Engaging in retaliatory political bickering or court packing further undermines the integrity of the system. Even if it brings some good in the short term, it will forever set a precedent that will allow politicians to use the Court like any another political tool, defiling a sacred pillar of our democracy that must stand even through the strongest winds of partisanship.

Slow — but legitimate — reform through the legislative branch is the only type of change that will work and persist. That can only be achieved if young students like us — as voters — have this clear long-term goal in mind when performing our civic duty.

As Princetonians, many of us will have the opportunity to contribute to that reform through means more direct than simple participation in suffrage. I am sure many of my peers will serve in legislatures, whether local, state, or national. Many more will join or create political advocacy groups and participate in activism aimed at developing a fairer, stronger judiciary. While short term victories, like appointing more “liberal” or “conservative” Justices may seem the most appealing, please consider the integrity of these courts as timeless institutions. More effort and activism should be centered on returning independence and impartiality to the courts, not pushing individual political agendas, no matter how powerful the courts might be as tools.

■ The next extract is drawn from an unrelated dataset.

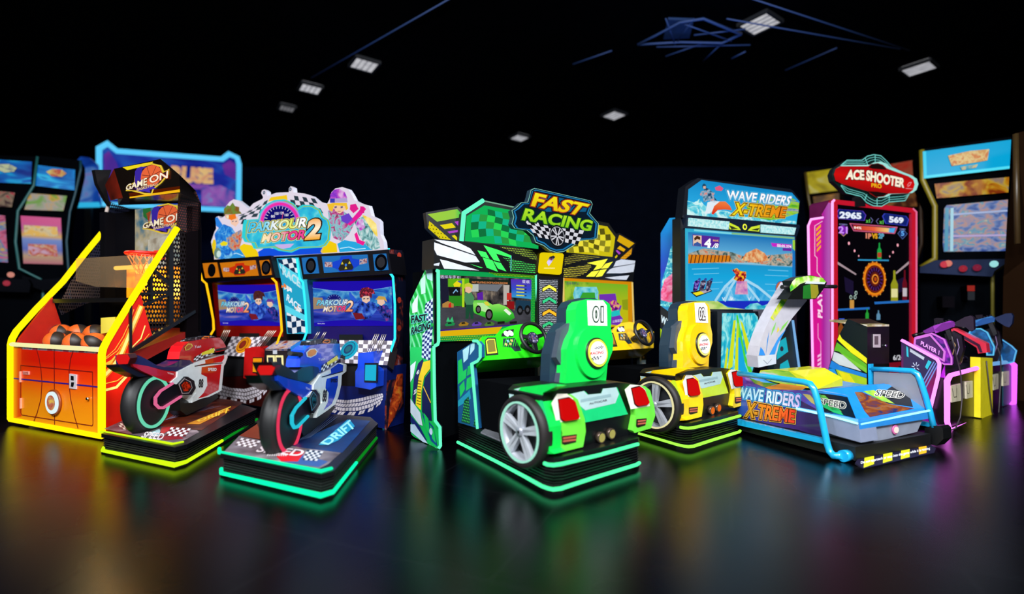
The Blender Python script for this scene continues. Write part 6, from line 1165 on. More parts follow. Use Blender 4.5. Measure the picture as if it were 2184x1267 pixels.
# lower wave print, grey post, far knee panel
FC_ = WR.front(1.52)
mb = MB(); mb.prism(FC_, FC_.q([(1530, 664), (1617, 664), (1624, 736), (1606, 800), (1530, 860)]), -.25, 0, D('0a1018', .4)); pr = [(1540, 668), (1609, 668), (1616, 676), (1622, 735), (1603, 796), (1536, 850), (1538, 750)]
mb.art(FC_, pr, PT('noise', [(.32, '18a0c8'), (.48, '28c0d8'), (.62, 'a0f0f0')], (9, 5), lit=.95, dist=2), 1); A = lambda p, m, l=2: mb.art(FC_, p, m, l)
yl_, gn_ = E('d8e820', .95), E('50d840', .95)
for pg in ([(1564, 684), (1569, 682), (1562, 782), (1551, 790)], [(1571, 690), (1576, 688), (1576, 790), (1566, 798)], [(1578, 682), (1584, 690), (1606, 760), (1598, 778)], [(1550, 740), (1553, 745), (1548, 800), (1543, 790)]): A(pg, yl_)
A([(1570, 672), (1573, 672), (1590, 760), (1604, 792), (1598, 798), (1576, 740)], gn_); A([(1574, 720), (1578, 720), (1592, 795), (1574, 798)], E('18a8e0'), 2.5)
mb.build('knee_panel', R5)
lay(FC_, [(1617, 660), (1642, 660), (1626, 740), (1620, 738)], -.1, -.02, D('5c5a64', .5), 'post', R5)
FD_ = WR.front(1.40)
mb = MB(); mb.prism(FD_, FD_.q([(1666, 700), (1685, 680), (1689, 683), (1704, 786), (1704, 830), (1650, 820), (1652, 745)]), -.08, 0, D('0a1420', .4)); cy = E('20b8cc', .85)
mb.art(FD_, [(1664, 727), (1676, 719), (1681, 750), (1657, 767), (1656, 744)], cy, 1); mb.disc(FD_, (1667, 744), .027, D('181030'), 2, 14); mb.art(FD_, [(1664, 777), (1680, 767), (1685, 786), (1662, 792)], cy, 1); mb.build('knee_panel', R5)
mb = MB(); mb.tube([FD_.W(*p, .015) for p in ((1688, 683), (1693, 720), (1702, 786))], .012, E('80b8f0', .9), 6); mb.build('light_strip', R5)
# steering arm
FAx = WR.front(1.15); mb = MB(); arm = [(1721, 641), (1705, 660), (1690, 678), (1675, 702), (1664, 726), (1656, 757), (1655, 776), (1617, 784), (1615, 759), (1619, 738), (1629, 709), (1643, 678), (1657, 653), (1673, 627), (1688, 601), (1702, 600)]
mb.prism(FAx, FAx.q(arm), -.12, 0, D('b8b4bc', .35, coat=.3)); A = lambda p, m, l=1: mb.art(FAx, p, m, l)
A([(1643, 678), (1657, 653), (1673, 627), (1688, 601), (1697, 603), (1680, 638), (1664, 662), (1650, 684)], PT('noise', [(.38, '50a820'), (.5, 'c8d028'), (.62, 'b0a888')], (9, 9), lit=None), 1)
for pg, c_ in (([(1655, 686), (1652, 700), (1644, 716), (1647, 702)], '78c050'), ([(1682, 682), (1676, 694), (1662, 710), (1668, 696)], '78c050'), ([(1640, 706), (1638, 725), (1633, 757), (1636, 725)], '3080c8'), ([(1676, 702), (1660, 720), (1648, 742), (1640, 757), (1652, 756), (1658, 735)], '3088d0'), ([(1622, 740), (1628, 748), (1632, 758), (1618, 758)], '2a80d0'), ([(1659, 696), (1662, 704), (1656, 710)], 'd8c040')): A(pg, D(c_), 2)
A([(1616, 760), (1655, 755), (1655, 776), (1617, 784)], D('c0c4cc'), 2); mb.line(FAx, [(1628, 768), (1636, 776), (1645, 766)], .006, D('8a90a0'), 3)
mb.build('steering_arm', R5, bevel=.015)
FHd = WR.front(1.02); mb = MB(); mb.prism(FHd, FHd.q([(1692, 598), (1711, 590), (1728, 587), (1756, 593), (1764, 603), (1760, 611), (1747, 630), (1739, 638), (1680, 638), (1697, 615)]), -.12, 0, D('0e100e', .35))
mb.art(FHd, [(1690, 600), (1697, 593), (1712, 590), (1728, 588), (1755, 593), (1762, 602), (1720, 601), (1706, 606), (1697, 614), (1686, 622), (1684, 612)], PT('noise', [(.38, '30a040'), (.5, '90c828'), (.6, 'd8d8b0')], (7, 7), lit=None), 1); mb.art(FHd, [(1713, 610), (1728, 606), (1730, 637), (1712, 637)], D('1c6a20'), 1); mb.art(FHd, [(1728, 606), (1744, 608), (1746, 625), (1740, 636), (1730, 637)], D('8a8420'), 1); mb.art(FHd, [(1720, 600), (1760, 602), (1758, 606), (1716, 605)], D('c8d0d0'), 2)
hd = mb.build('handlebar_head', R5, bevel=.01)
for a, b in (((1702, 612), (1672, 612)), ((1759, 611), (1787, 611))):
    mb = MB(); mb.tube([FHd.W(*a, -.04), FHd.W(*b, -.02)], [.016, .02], D('0c0c10', .5), 10); mb.build('grip', hd)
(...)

Nevertheless, reforming the appointments process of the Supreme Court is but the tip of the iceberg. Almost all judicial positions in America involve some sort of process that lends itself to partisan politics. Federal judges go through a similar process as Supreme Court Justices, and many local trial and state-level judges are elected in partisan contests, to name a few examples.

While America is built on a notion of democratic consent and accountability, in a world where politics are increasingly polarized, this type of political influence can be a disservice to the integrity of the Judiciary’s mission. A model that minimizes the meddling of politicians is our best bet at preserving the integrity of the law.